The Used, Thrice, My Chemical Romance, & Story of the Year at Orbit Room in Grand Rapids, Michigan

May 6, 2003

I just started to get into this kind of music when The Used was on their self-titled tour. I hated the openers, none of whom I had heard of at the time. Actually, I dug Story of the Year, but hated My Chemical Romance and Thrice so, so much. Which is weird, because years later, Thrice is one of my top three or four favorite bands, and The Black Parade and Three Cheers for Revenge by My Chemical Romance are some of my favorite albums from that era.

The Head and the Heart at Crofoot Ballroom in Pontiac, Michigan

March 11, 2012

Every once in a while, I’ll have a show on my calendar, whether it’s one I booked or one I might be attending, and I’ll just block myself out from the artist. Won’t listen, won’t really pay attention to what kind of music they make. I guess when it’s my show, it’s generally a support act, as I should probably know what our team is marketing, but I’ll just wall myself off.
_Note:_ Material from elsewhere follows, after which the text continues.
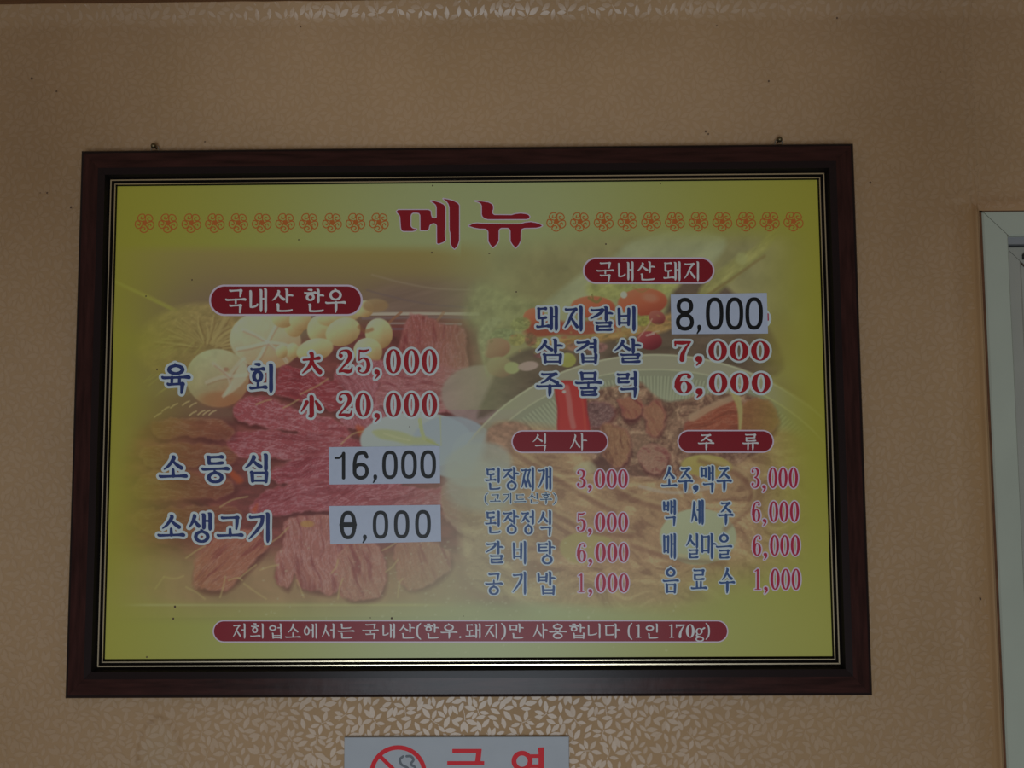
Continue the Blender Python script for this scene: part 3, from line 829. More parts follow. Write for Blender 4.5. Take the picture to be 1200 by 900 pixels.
def blob(pts, c, fe=1.5, al=1.0, tex=None, rough=0, edge=None, smooth=True):
    p = np.array(pts, float)
    if smooth:
        e = np.concatenate([p[-1:], p, p[:2]])
        q = []
        for i in range(1, len(e)-2):
            for k in range(4):
                t = k/4; a, b, cc, d = e[i-1], e[i], e[i+1], e[i+2]
                q.append(0.5*((2*b)+(-a+cc)*t+(2*a-5*b+4*cc-d)*t*t+(-a+3*b-3*cc+d)*t**3))
        p = np.array(q)
    m = fe*2+rough
    s = crop(p[:, 0].min()-m, p[:, 1].min()-m, p[:, 0].max()+m, p[:, 1].max()+m)
    if s is None: return
    D = sdfp(p, s)
    if rough: D = D+(fbm(X[s]*.075, Y[s]*.075, 3, 6)-.5)*2*rough
    a = np.clip(.5-D/(2*fe), 0, 1)*al
    colr = np.ones(D.shape+(3,))*C3(c)
    if tex is not None: colr = tex(colr, X[s], Y[s])
    if edge is not None:
        t = np.clip(1+D/edge[1], 0, 1)[..., None]*edge[2]; colr = colr*(1-t)+C3(edge[0])*t
    put(a, colr, s)
def stroke(pts, wd, c, al=1.0, fe=.6):
    q = spline([(p[0], p[1], 0) for p in pts], 6)
    a_ = np.array(q); s = crop(a_[:, 0].min()-wd-2, a_[:, 1].min()-wd-2, a_[:, 0].max()+wd+2, a_[:, 1].max()+wd+2)
    if s is None: return
    D = np.full(X[s].shape, 1e9)
    for a, b in zip(q[:-1], q[1:]):
        dx, dy = b[0]-a[0], b[1]-a[1]; L = dx*dx+dy*dy+1e-9
        t = np.clip(((X[s]-a[0])*dx+(Y[s]-a[1])*dy)/L, 0, 1); D = np.minimum(D, np.hypot(X[s]-a[0]-t*dx, Y[s]-a[1]-t*dy))
    put(np.clip((wd-D)/fe+.5, 0, 1)*al, C3(c), s)
def marble(deg, sx=14, sy_=2.4, amt=38, light=(146, 108, 114), dark=(84, 26, 32), seed=0):
    def fn(colr, x, y):
        u, v = rotc(x+6*vn(x*.05, y*.05, seed), y+9*vn(x*.04, y*.04, seed+1), deg, sx, sy_)
        n = fbm(u, v, 3, seed); r = 1-np.abs(2*n-1)
        t = np.clip((r-.78)/.22, 0, 1)[..., None]*amt/90
        colr = colr*(1-t)+C3(light)*t
        t2 = np.clip((.46-fbm(u*.5+9, v*.5, 3, seed+4))/.25, 0, 1)[..., None]*.55
        colr = colr*(1-t2)+C3(dark)*t2
        g = (fbm(x*.55, y*.55, 2, seed+2)-.5)[..., None]
        return colr*(1+.16*g)
    return fn
def grain(sx, sy_, deg=0, amt=.3, seed=0, oct=4):
    def fn(colr, x, y):
        u, v = rotc(x, y, deg, sx, sy_)
        return colr*(1+amt*2*(fbm(u, v, oct, seed)-.5))[..., None]
    return fn

# photo layer -----------------------------------------------------------------------------------
IMG[:] = C3((108, 96, 52))
# left half backdrop: pale top, darker wooden board, grid
t = sstep(285, 365, Y)[..., None]
IMG = IMG*(1-t)+C3((92, 76, 58))*t
s = crop(400, 300, 590, 372); u, v_ = X[s], Y[s]
wob = fbm(u*.012+3, (v_+.25*u)*.11, 4, 3)
a = sstep(400, 470, u)*(1-sstep(520, 600, u))*sstep(315, 345, v_)*.7
put(a, np.ones(u.shape+(3,))*C3((94, 74, 68))*(1+.35*(wob-.5))[..., None], s)
stroke([(436, 322), (470, 331), (510, 338), (560, 340)], 1.0, (118, 104, 84), .45, 1.5)
stroke([(430, 340), (460, 348), (500, 356), (560, 362)], 1.2, (80, 66, 66), .5, 1.5)
# dark sauce-red base of the left plate
blob([(170, 486), (240, 470), (300, 425), (360, 400), (420, 380), (520, 372), (560, 400), (560, 500), (590, 560), (600, 690), (540, 705), (150, 700), (130, 600)], (84, 42, 40), 10,
     tex=grain(26, 9, 5, .35, 3))
# metal edge line behind the mushrooms
stroke([(425, 368), (500, 367.5), (560, 368)], 1.7, (138, 130, 116), .9); stroke([(425, 373), (500, 372), (560, 372)], 1.5, (92, 74, 74), .8)
stroke([(440, 379), (500, 379), (540, 380)], 1.2, (118, 104, 100), .7); stroke([(440, 385), (500, 386)], 1.5, (84, 60, 66), .8)
stroke([(470, 366), (458, 376), (452, 384)], 1.5, (110, 72, 52), .8); stroke([(520, 366), (505, 385)], 1.6, (120, 84, 60), .6)
# chopstick
stroke([(134, 331), (170, 346), (206, 364)], 2.4, (126, 120, 58), .55, 2)
# fluffy mushroom head
ell(232, 402, 72, 46, -6, (116, 98, 58), hi=(124, 110, 64), lo=(92, 70, 42), fe=8, al=.8, tex=grain(7, 4, -20, .2, 4))
for k in range(26):
    a = math.radians(185+k*7.0+RNG.uniform(-3, 3)); r0 = RNG.uniform(8, 20); r1 = RNG.uniform(38, 64)
    cx_, cy_ = 243, 408
    p0 = (cx_+r0*math.cos(a), cy_+r0*math.sin(a)*.7); p1 = (cx_+r1*math.cos(a), cy_+r1*math.sin(a)*.68)
    mid = ((p0[0]+p1[0])/2+RNG.uniform(-4, 4), (p0[1]+p1[1])/2+RNG.uniform(-4, 0))
    stroke([p0, mid, p1], RNG.uniform(.8, 1.7), (136, 122, 76), .5, 1.4)
    stroke([(p0[0]+2, p0[1]+2), (mid[0]+3, mid[1]+2.5), (p1[0]+1, p1[1]+2.5)], .8, (84, 62, 38), .35, 1.4)
for k in range(14):
    x_ = RNG.uniform(165, 235); y_ = RNG.uniform(400, 470)
    stroke([(x_, y_), (x_+RNG.uniform(8, 18), y_-RNG.uniform(6, 14))], .9, (130, 124, 66), .35, 1.5)
blob([(150, 470), (230, 462), (275, 478), (272, 492), (200, 492), (150, 500)], (84, 62, 50), 6, .8)
for (x_, y_) in [(181, 489), (200, 478), (214, 475), (222, 477), (222, 487), (232, 486), (238, 486), (245, 486), (190, 482)]:
    stroke([(x_, y_), (x_+4, y_-3.2), (x_+8, y_-5)], .9, (142, 122, 88), .8)
# shiitake caps
ell(311, 399, 42, 33, 8, (140, 130, 102), hi=(142, 146, 118), lo=(128, 96, 66), fe=1.6, tex=grain(8, 8, 0, .06, 6))
for q in ([(313, 401), (298, 392), (284, 386)], [(313, 401), (322, 384), (330, 372)], [(313, 401), (334, 404), (350, 412)], [(313, 401), (306, 415), (300, 424)], [(313, 401), (295, 406), (278, 409)], [(313, 401), (330, 416), (336, 424)]):
    stroke(q, 2.0, (154, 140, 122), .75, 1.5); stroke([(p[0]+1.5, p[1]+2.6) for p in q], 1.0, (116, 88, 66), .4, 1.4)
ell(255, 443, 37, 34, 10, (128, 118, 88), hi=(138, 142, 108), lo=(118, 76, 52), fe=1.6, tex=grain(9, 9, 0, .07, 7))
ell(258, 468, 24, 9, 0, (120, 74, 48), fe=5, al=.6)
for q in ([(268, 441), (256, 443), (242, 448)], [(268, 441), (280, 425), (286, 420)], [(268, 441), (270, 452), (262, 464)], [(268, 441), (284, 440), (292, 438)], [(268, 441), (258, 432), (250, 426)]):
    stroke(q, 2.2, (146, 132, 112), .7, 1.6); stroke([(p[0]+1.5, p[1]+2.8) for p in q], 1.0, (110, 80, 60), .35, 1.4)
blob([(262, 464), (270, 450), (284, 420), (290, 428), (288, 445), (272, 460)], (148, 140, 118), 1.2, .7)
ell(265, 433, 3, 2.5, 0, (112, 62, 50), fe=2, al=.5)
# little round mushrooms
for (cx_, cy_, rx, ry, rot) in [(345, 381, 12, 14, 0), (332, 372, 14, 12, 0), (427, 362, 11, 10, 0), (352, 375, 13, 13, 20), (376, 386, 16, 17, 15), (444, 391, 16, 18, -10), (398, 371, 26, 10, -12), (402, 389, 21, 16, -22), (343, 411, 8, 9, 0), (431, 412, 17, 16, 15), (369, 410, 22, 13, -14), (330, 412, 7, 8, 0)]:
    ell(cx_, cy_, rx, ry, rot, (146, 132, 92), hi=(152, 152, 122), lo=(116, 84, 50), fe=1.2, tex=grain(9, 9, 0, .06, 8))
ell(440, 345+13, 15, 8, 0, (112, 88, 60), hi=(122, 104, 74), fe=2, al=.9)
stroke([(421, 383), (428, 388), (436, 386)], 2.2, (104, 66, 42), .6, 2)
# meat slices ------------------------------------------------------------------------------------
def slice_(pts, c, deg, seed, al=1.0, sh=True, **k):
    c = tuple(v*(.97 if min(p[1] for p in pts) > 600 else .93) for v in c)
    al = al*(.82 if min(p[1] for p in pts) > 600 else 1)
    if sh: blob([(p[0]+2, p[1]+4) for p in pts], (58, 22, 24), 3, .75*al)
    blob(pts, c, 1.6, al, tex=marble(deg, seed=seed, **k), rough=5, edge=((146, 88, 84), 3, .25))
slice_([(478, 374), (505, 372), (520, 380), (545, 386), (548, 440), (520, 450), (470, 440)], (122, 66, 62), 80, 40, sx=10, amt=30)
slice_([(395, 430), (450, 424), (455, 470), (445, 500), (405, 500), (392, 465)], (124, 66, 72), 60, 41, sx=9, amt=46)
slice_([(452, 436), (545, 430), (556, 460), (545, 480), (452, 482)], (128, 74, 76), 8, 42, sx=9, amt=40)
slice_([(322, 442), (330, 430), (352, 432), (395, 446), (410, 470), (395, 482), (350, 470), (325, 462)], (112, 40, 46), 14, 43)
slice_([(272, 484), (276, 474), (292, 466), (320, 468), (352, 478), (400, 496), (412, 512), (398, 516), (340, 506), (300, 500), (278, 492)], (124, 56, 62), 14, 44, amt=52)
slice_([(268, 520), (272, 508), (300, 504), (360, 508), (420, 514), (430, 526), (400, 540), (330, 538), (280, 534)], (118, 52, 58), 6, 45, amt=48)
slice_([(318, 552), (350, 536), (395, 528), (440, 534), (470, 560), (450, 580), (380, 575), (325, 566)], (116, 48, 56), -16, 46, amt=50)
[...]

For this show, I successfully buffered myself from having really any idea what this band sounded like and just went in cold turkey with the idea of hopefully being pleasantly surprised. What The Head and the Heart greeted me with was as close as I can remember to a religious experience. After booking thousands of shows, I’m hard to impress, but they just had it that night. They were hungry, young, having fun doing it, and the songs from that first record were just so, so good. It was this awesome, surprising reminder why we do what we do, and anytime I’m dragging ass at the office, I remember this show, the impact it had on me, and I pick up my pace and take care of business.